In Shirky’s second chapter he goes into detail about how much different we are when we are in groups then when are alone. The best link I can make to our worlds societies now is all the recent turbulence in the Middle East and Africa. There may have only been one man who decided to speak his mind but by using social media and other outlets this one person was able to connect others with the same feelings. This grouping led to many people reacting within the community and them banding together to fight their own governments.
Shirky quoted physicist Philip Anderson in saying, “more is different”, and this is true. No one expected the protest in these countries to expand the way they did. They not only expanded nationally but internationally. Many countries like the United States, Brittan, and France have all asked the U.N. to enforce a cease-fire against Libya. I am not even sure if at the early stages in these protests before they hit the streets that anyone thought this was going to happen. When the groups began to converge together they gained more and more power. They suddenly felt what they were doing was right because of their shear numbers. None of them would have stood up for what they believed if there was only one person.

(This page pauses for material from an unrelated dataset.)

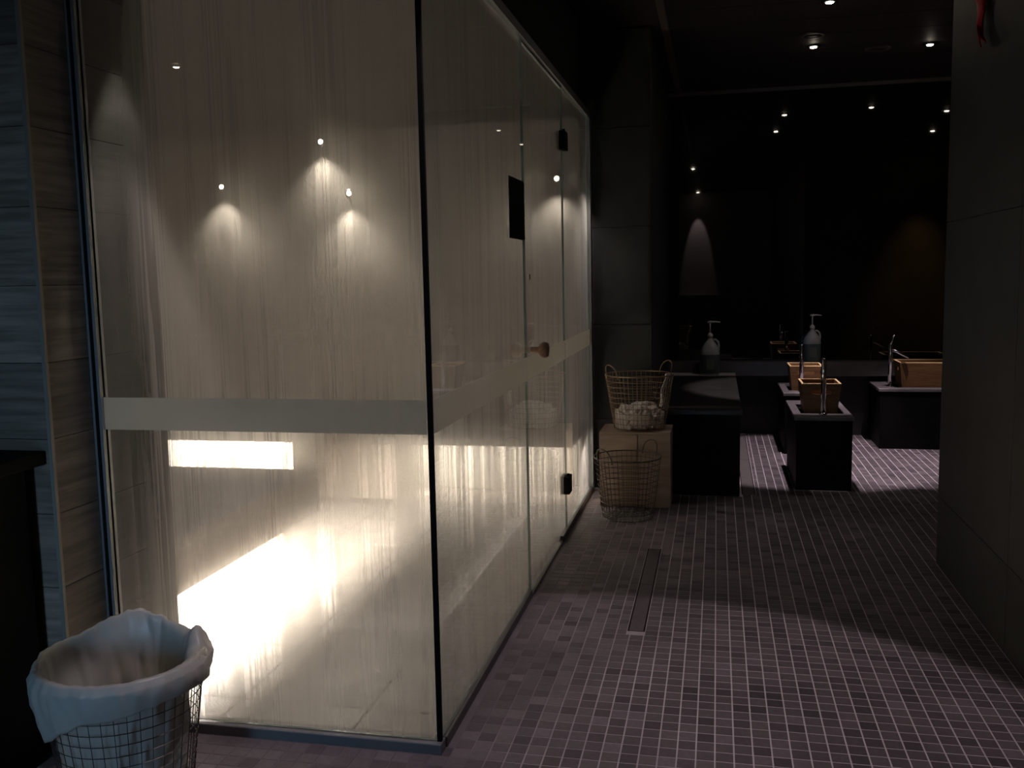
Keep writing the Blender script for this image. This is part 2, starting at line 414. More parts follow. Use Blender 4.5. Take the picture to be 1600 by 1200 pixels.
# short wall between the steam room and the wash area
sw = struct('wall_short', bx(-.86, -.424, YE+.095, YB+.1, 0, ZC), DARKWALL)
for z0, z1 in ((0, .46), (.46, 1.08), (1.08, 1.70), (1.70, 2.32), (2.32, ZC)):
    obj('panel', bx(-.86, -.42, YE+.083, YE+.095, z0+.0015, z1-.0015), DARKPANEL, sw)
    obj('panel', bx(-.424, -.412, YE+.083, YB, z0+.0015, z1-.0015), DARKPANEL, sw)
# pillar / left wall in wood-look tile
pw = struct('wall_left', bx(-5.6, XL-.012, YP+.012, 2.92, 0, ZC), mat('tile_joint', (.03, .03, .03), .8))
joints = [.071+.2218*k for k in range(0, 14)]
zz = [0]+joints
random.seed(3)
for z0, z1 in zip(zz, zz[1:]):
    xe = XL-.006; first = random.uniform(.25, .9)
    for x1, x0 in ((xe, xe-first), (xe-first, xe-first-.9), (xe-first-.9, -4.0)):
        obj('plank_tile', bx(x0+.001, x1-.001, YP, YP+.013, z0+.001, min(z1, ZC)-.001), WOODTILE, pw)
    obj('plank_tile', bx(XL-.013, XL, YP+.010, YG+.02, z0+.001, min(z1, ZC)-.001), WOODTILE, pw)
struct('trim_3', bx(XL-.009, XL+.003, YP-.003, YP+.009, 0, ZC), mat('corner_trim', (.32, .30, .26), .4, metal=.5))
# rear wall behind the camera with a shelf, lit by scallops (seen only in reflections)
struct('wall_rear', bx(-5.6, 1.2, -2.2, -2.0, 0, ZC), mat('rear_stone', (.34, .31, .27), .6, noise_amt=.2, nscale=6, stretch=(1, 1, 6)))
struct('trim_4', bx(-5.4, .3, -2.0, -1.62, .93, .98), mat('rear_shelf', (.35, .33, .3), .4))
struct('wall_side', bx(-5.8, -5.6, -2.2, YP, 0, ZC), DARKWALL)
# ceiling in dark boards
ce = struct('ceiling', bx(-6, 3.6, -2.2, 8.6, ZC+.012, ZC+.1), CEIL)
for k in range(27):
    y0 = -2.2+k*.4
    if y0 < 4.6: continue
    obj('ceiling_board', bx(-.30, 3.4, y0+.004, min(y0+.396, YB), ZC, ZC+.012), CEIL, ce)
struct('trim_5', bx(-.345, -.30, 4.5, YB-.03, ZC-.012, ZC+.012), mat('ceiling_trim', (.10, .08, .065), .5))

# ------------------------------------------------------------------ steam room interior
IX0 = -4.3
struct('wall_steam_back', bx(IX0-.1, XG-.02, YE+.10, YE+.2, 0, 2.42), STEAMWALL)
struct('wall_steam_left', bx(IX0-.1, IX0, 2.92, YE+.10, 0, 2.42), STEAMWALL)
struct('wall_steam_return', bx(IX0, XL, 2.92, 2.93, 0, 2.42), STEAMWALL)
jb = struct('wall_steam_jamb', bx(XL-.012, XL-.006, YG+.03, 2.93, 0, 2.42), mat('tile_joint', (.03, .03, .03), .8))
for z0, z1 in zip(zz, zz[1:]):
    if z0 < 2.3: obj('plank_tile', bx(XL-.006, XL, YG+.032, 2.93, z0+.001, min(z1, 2.40)-.001), mat('jamb_tile', (.035, .035, .032), .6, nscale=4, stretch=(1, 1, 14), bump=.25, col2=(.02, .02, .018), per_object=.25), jb)
struct('ceiling_steam', bx(IX0-.1, XG-.03, YG+.03, YE+.2, 2.40, 2.46), mat('steam_ceiling', (.03, .03, .028), .7, spec=.2))
sf = struct('floor_steam', bx(IX0, XG-.02, YG+.02, YE+.10, -.002, .012), STEAMGROUT)
P2 = .45
x = XG-.30+P2
i = 0
xs_ = [XG-.03]; 
while xs_[-1] > -2.6: xs_.append((-1.093) - P2*i if i else -1.093); i += 1
ys_ = [2.60, 2.74]+[2.74+P2*k for k in range(1, 9)]
for x1, x0 in zip(xs_, xs_[1:]):
    for y0, y1 in zip(ys_, ys_[1:]):
        if y0 > YE: continue
        obj('tile', bx(x0+.003, x1-.003, y0+.003, min(y1, YE+.09)-.003, .010, .020), STEAMTILE, sf)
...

The main problem with these protests is that there is no foundation of leadership. One thing we rely on as human beings is structure. These groups have absolutely no structure. More and more people are joining the other protesters, which makes them lost in what they are doing. Shirky quotes, “Fred brooks noted in his book The Mythical Man-Month, adding new employees to a late project tends to make it later, because the new workers increase the costs of coordinating the group”. This is why the structure of these tiny regimes are subsequently flawed.